Longing for a Pause
I want to curl up in Sunday afternoon and stay here for a while. In this space I am excused from thinking about work. More importantly I am also excused from monitoring all the schedules of everyone in the house to make sure that everything is on track. There has been a lot to track lately and some of it kept spinning further and further out of control. The book shipping and sketching careened across our holiday season at exactly the moment when emotional needs of kids demanded that we expend more energy for family time. Yet as of yesterday the sketching is done. Tomorrow the shipping will be complete. And as of last Friday we declared quits with the chemistry class that had Link so far buried under work that he would never be able to dig his way out. Instead he’ll be taking a home-study type geology class. In one weekend all the urgencies have lifted. It is a little hard for me to believe, which is why I find myself wanting to linger in Sunday afternoon. Monday will return me to all my roles of responsibility and those roles have felt heavy lately.
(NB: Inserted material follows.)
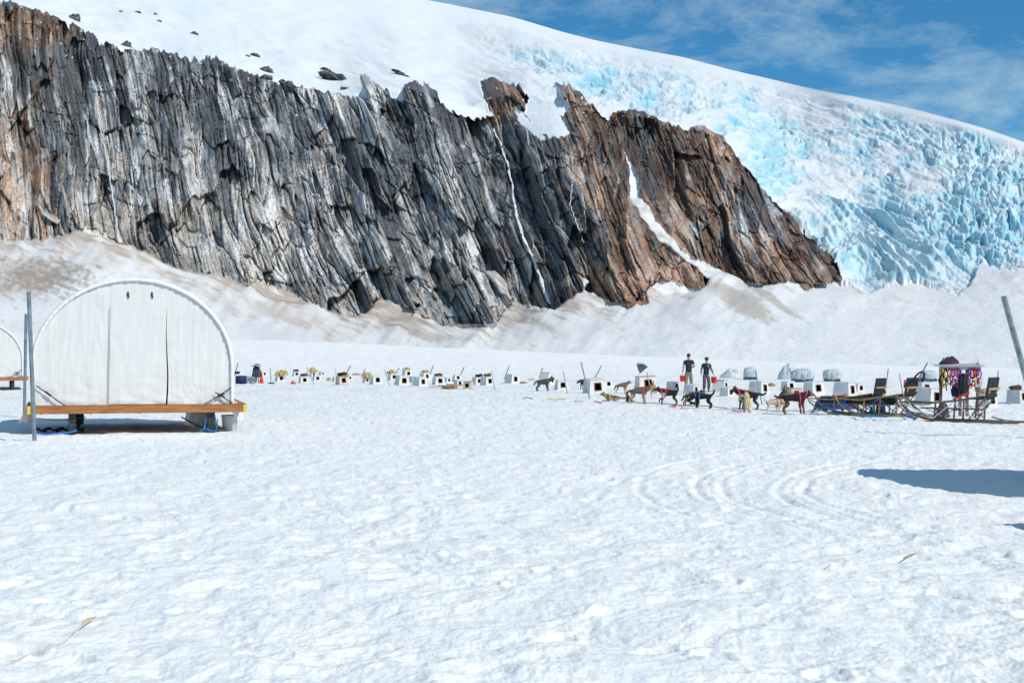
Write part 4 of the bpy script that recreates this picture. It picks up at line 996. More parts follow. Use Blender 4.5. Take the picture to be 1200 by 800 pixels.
make_dog(783, 474.5, 27, 'black dog lifting a front paw, tail curled up, pink harness', 'blackwhite', 'lift', 'curl', -1, 6, 'pink')
make_dog(811, 475.5, 24, 'brown tan dog in red harness standing behind the black one with raised tail', 'browntan', 'stand', 'under', 1, -12, 'red')
make_dog(823, 478.5, 27, 'black dog with its tail raised high and head held low', 'black', 'stand', 'up', -1, -8, 'blue', head=(.02, -.26))
make_dog(812, 474, 12, 'small black dog lying between the two dogs near the red harness', 'black', 'lie', 'back', -1, 0)
make_dog(876, 480, 33, 'black dog in pink harness with long tail held straight back', 'blackwhite', 'stand', 'back', -1, 5, 'pink', head=(0, .0))
make_dog(871, 470, 20, 'tan dog standing half hidden behind the black dog with long tail', 'tan', 'stand', 'down', -1, -15, head=(0, .12))
make_dog(876, 483, 20, 'cream dog sitting with its back to us in a yellow harness', 'cream', 'sit', 'under', 1, 100, 'yellow', hpx=25)
make_dog(907, 484, 24, 'white cream dog with tail up in pink harness', 'white', 'stand', 'up', 1, 12, 'pink', head=(-.04, -.1))
make_dog(918, 477, 18, 'grey tan dog sitting upright behind the white cream dog', 'greytan', 'sit', 'down', 1, -60, hpx=27)
make_dog(932, 485, 36, 'black brown dog in bright pink harness standing nearest the first sledge', 'blacktan', 'stand', 'back', 1, 0, 'pink', head=(.0, -.04))
make_dog(1031, 466, 14, 'tan dog sitting between the first and second sledge', 'tan', 'sit', 'down', -1, -35, hpx=17)
def roof_dog(px_, py_, wpx, label, coat, zpx):
    """curled up dog lying on a dog house roof"""
    g = gpoint(px_, py_); s = wpx * g.y / F / .62; pts = []; rad = []; E_ = []
    for k in range(8):
        a_ = math.radians(200 + k * 40); r = .20; pts.append((r * math.cos(a_) * 1.1, r * math.sin(a_), .10 + (.03 if k == 3 else 0))); rad.append([.05, .085, .10, .105, .10, .085, .065, .06][k])
        if k: E_.append((k - 1, k))
    pts.append((.10, -.17, .15)); rad.append(.045); E_.append((7, 8)); pts.append((.02, -.2, .14)); rad.append(.028); E_.append((8, 9))
    nm = skin_mesh('dog', pts, E_, rad); bm = BM(); bm.from_mesh(nm); bpy.data.meshes.remove(nm)
    for sy in (-1, 1):
        e = [bm.verts.new((.16 + .03 * sy + dx, -.15 + dy, .17 + dz)) for dx, dy, dz in ((.02, 0, 0), (-.02, .01, 0), (0, .03, 0), (.005, .01, .09))]
        for q in ((0, 1, 3), (1, 2, 3), (2, 0, 3)): bm.faces.new([e[i] for i in q])
    for f in bm.faces: f.smooth = True
    me = bpy.data.meshes.new('dog'); bm.to_mesh(me); bm.free(); n = len(me.vertices); co = np.zeros(n * 3, np.float32); me.vertices.foreach_get('co', co); co = co.reshape(-1, 3)
    ca = me.color_attributes.new('col', 'FLOAT_COLOR', 'POINT'); bk_, lg, fc, tl = [np.array(c_) for c_ in COATS[coat]]
    wv = sstep(-.15, .25, fbm(co[:, 0] * 6. + px_, co[:, 1] * 6. + co[:, 2] * 5., 2, 4))[:, None]; c = bk_ * (1 - wv) + (bk_ * .4 + lg * .6) * wv
    ca.data.foreach_set('color', np.concatenate([c, np.ones((n, 1))], 1).astype(np.float32).ravel()); me.materials.append(M_fur)
    o = bpy.data.objects.new('dog', me); COL.objects.link(o); o.scale = (s, s, s); o.location, _q = snap(px_, py_, g, zpx); o.rotation_euler.z = random.uniform(-.5, .5)
    tag(o, label, 'dog', 'dogs curled up on dog house roofs'); return o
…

At church the teacher asked the class what were our favorite things about the holiday season. People listed things like music, lights, family, celebrations, etc. I knew what my answer would be, but I’m not sure my answer is readily applicable to others. What I love is the span of time which begins just before Christmas and lasts through New Years’ Day. During that time there isn’t much shipping work, the internet slows down, we don’t have to wake early for school, there is no homework to manage, and we get fewer emails. For a little more than a week there is a space that is a lot like Sunday afternoons when I’m excused from most of my regular tasks. I love the peace of that week. All the trimmings, food, and presents are part of what I love, but it is the pause I want.
I usually get a pause during Thanksgiving. This year I did not. Often life serves up a pause in October as the kids settle in to school but before school gets serious. This year there wasn’t one. I could list a lot of reasons, but the pure fact is that sometimes things pile on top of each other. Sometimes that is the only way to accomplish really important things. As hard as some of the stresses this past fall have been, I don’t wish them undone. We needed to learn the things we’ve learned. We needed to have all the appointments and meetings to figure out what was going on and what to do next. We needed the books and slipcases in time for Christmas. We needed Link’s eagle project. We needed to recognize that my thyroid dosage was low. I do hope that this next week can be the point after which things are less piled up together. That would be lovely.
For now, I’ll take my Sunday evening pause next to the Christmas tree.